▸ **Request**
Take the listing from its first line through the line that contains "-.09, .27), .02), NYL, B)" and please retype those lines exactly, leaving out the pictures.

▸ **Data block**
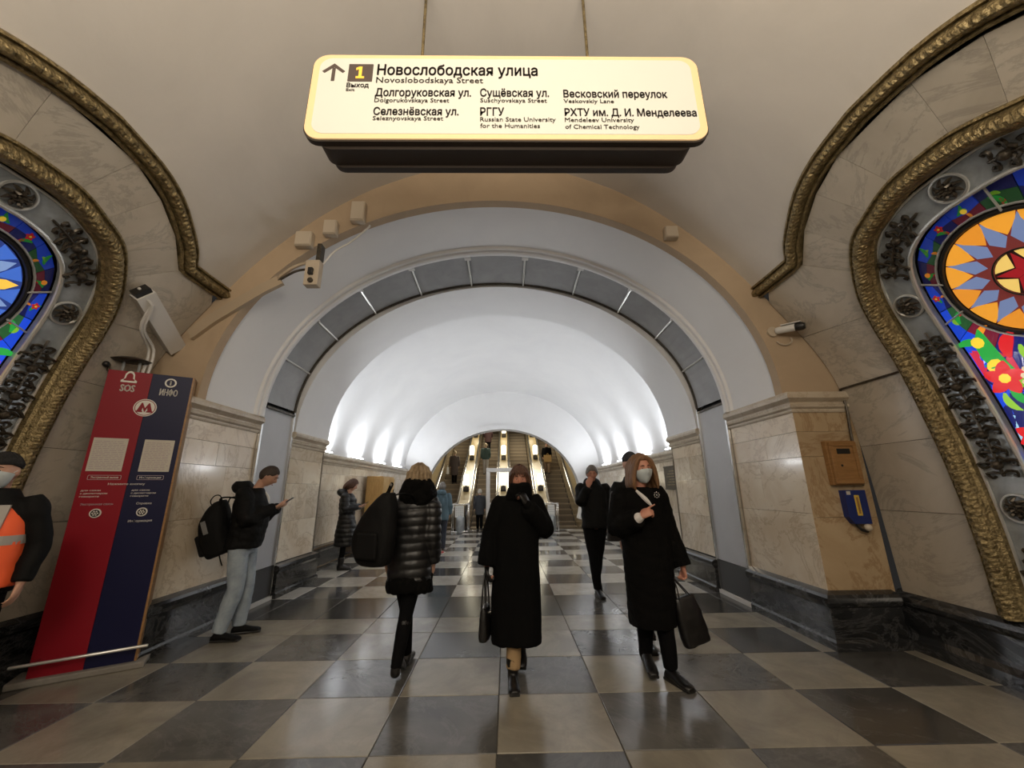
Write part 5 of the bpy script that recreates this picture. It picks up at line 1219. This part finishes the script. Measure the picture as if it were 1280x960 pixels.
garment('fur_hood', T, FUR, [loft([(1.37, -.03, -.0, .155, .13), (1.43, -.04, .0, .175, .145), (1.50, -.045, .0, .165, .145), (1.56, -.045, .01, .140, .14), (1.595, -.045, .01, .11, .12)], 26, 2.1)], .009, 1, ((.010, 40, (1, 1, 1)), (.004, 90, (1, 1, 1))))
blob('leggings', [leg(J, s, .082, .058, .045) for s in 'LR'], .010, TRO, T, 2)
shoes(T, J, LEA, .25, .045, .38, 'tall_boot', .043)
B = thing('backpack', 'large rounded black backpack slung on the left shoulder of the blond woman', 'bag', (-.80 - .235, 3.50, .90), math.radians(-20))
blob('pack', [loft([(0, .02, 0, .10, .06), (.04, 0, 0, .165, .09), (.2, -.01, 0, .195, .11), (.38, .03, 0, .16, .10), (.5, .07, 0, .105, .085), (.58, .10, .01, .055, .05)], 24, 2.3)], .009, NYL, B, 2, ((.006, 22, (1, 1, 1)),))
mk('haul_loop', *tube([(.07, 0, .55), (.10, 0, .60), (.125, 0, .655), (.14, 0, .645), (.115, 0, .59), (.10, .0, .54)], .008, 8, 4), NYL, B, True); mk('buckle', *disc((.131, -.008, .645), .012, -.004, 12, 'y'), M_chr, B)
mk('shoulder_strap', *tube([(.10, .03, .54), (.17, .10, .57), (.22, .22, .53), (.20, .33, .36)], .016, 8, 4, flat=.4), NYL, B, True)
mk('pocket', *bevbox((-.10, -.125, .06), (.11, -.09, .27), .02), NYL, B)

# ---------- 3 the masked woman, right
J = dict(head=(-.04, -.04, 1.655), neck=(-.055, .0, 1.49), shL=(.105, .0, 1.435), shR=(-.235, .0, 1.435), elL=(.185, .03, 1.10), wrL=(.25, -.01, .84), elR=(-.29, -.02, 1.16), wrR=(-.15, -.235, 1.265),
         hipL=(.03, 0, .92), hipR=(-.13, 0, .92), knL=(.03, -.03, .50), anL=(.05, -.03, .088), knR=(-.09, .06, .50), anR=(-.085, .16, .115), ftL=(.35, 0), ftR=(-.05, .25))
T, M = person('woman in a surgical mask and black fur coat walking forward with shoulder-length auburn hair', (1.33, 3.64, 0), 0, J, SK2, headpose=(.12, .02, -.06), hscale=1.03, handspec={'R': ((.75, -.25, .45), (.3, .6, -.5), 1, .75, 1.05, .08, .5, [.12, .85, 1.0, 1.1]), 'L': ((.1, -.05, -1), (-1, 0, 0), 1, 1.0)}, female=True)
mask_on(T, M)
cap_hair(T, M, HAU, .72, -.2, -.9, .024, .003, seed=5)
parts = []
r = random.Random(4)
for s in (-1, 1):
    for k in range(7):
        y0 = -.055 + .024 * k; x0 = .052 + .008 * math.sin(k); P = [(s * (.010 + .004 * k), y0 * .6 - .035, .115), (s * .066, y0 - .015, .07), (s * (.096 + .004 * (k % 2)), y0, -.03), (s * (.105 + .008 * r.random()), y0 + .005, -.12), (s * (.095 + .012 * r.random()), y0 + .01, -.165)]
        parts.append(tube([M @ Vector(p) for p in P], [.012, .019, .022, .019, .008], 8, 4))
for k in range(7):
    x = -.075 + .025 * k; parts.append(tube([M @ Vector((x * .5, .03, .12)), M @ Vector((x, .095, .04)), M @ Vector((x * 1.1, .105, -.08)), M @ Vector((x * 1.15, .09, -.17))], [.02, .028, .028, .012], 8, 4))
blob('long_hair', parts, .0065, HAU, T, 1, ((.002, 160, (1, 1, .15)),))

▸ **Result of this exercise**
Write part 5 of the bpy script that recreates this picture. It picks up at line 1219. This part finishes the script. Measure the picture as if it were 1280x960 pixels.
garment('fur_hood', T, FUR, [loft([(1.37, -.03, -.0, .155, .13), (1.43, -.04, .0, .175, .145), (1.50, -.045, .0, .165, .145), (1.56, -.045, .01, .140, .14), (1.595, -.045, .01, .11, .12)], 26, 2.1)], .009, 1, ((.010, 40, (1, 1, 1)), (.004, 90, (1, 1, 1))))
blob('leggings', [leg(J, s, .082, .058, .045) for s in 'LR'], .010, TRO, T, 2)
shoes(T, J, LEA, .25, .045, .38, 'tall_boot', .043)
B = thing('backpack', 'large rounded black backpack slung on the left shoulder of the blond woman', 'bag', (-.80 - .235, 3.50, .90), math.radians(-20))
blob('pack', [loft([(0, .02, 0, .10, .06), (.04, 0, 0, .165, .09), (.2, -.01, 0, .195, .11), (.38, .03, 0, .16, .10), (.5, .07, 0, .105, .085), (.58, .10, .01, .055, .05)], 24, 2.3)], .009, NYL, B, 2, ((.006, 22, (1, 1, 1)),))
mk('haul_loop', *tube([(.07, 0, .55), (.10, 0, .60), (.125, 0, .655), (.14, 0, .645), (.115, 0, .59), (.10, .0, .54)], .008, 8, 4), NYL, B, True); mk('buckle', *disc((.131, -.008, .645), .012, -.004, 12, 'y'), M_chr, B)
mk('shoulder_strap', *tube([(.10, .03, .54), (.17, .10, .57), (.22, .22, .53), (.20, .33, .36)], .016, 8, 4, flat=.4), NYL, B, True)
mk('pocket', *bevbox((-.10, -.125, .06), (.11, -.09, .27), .02), NYL, B)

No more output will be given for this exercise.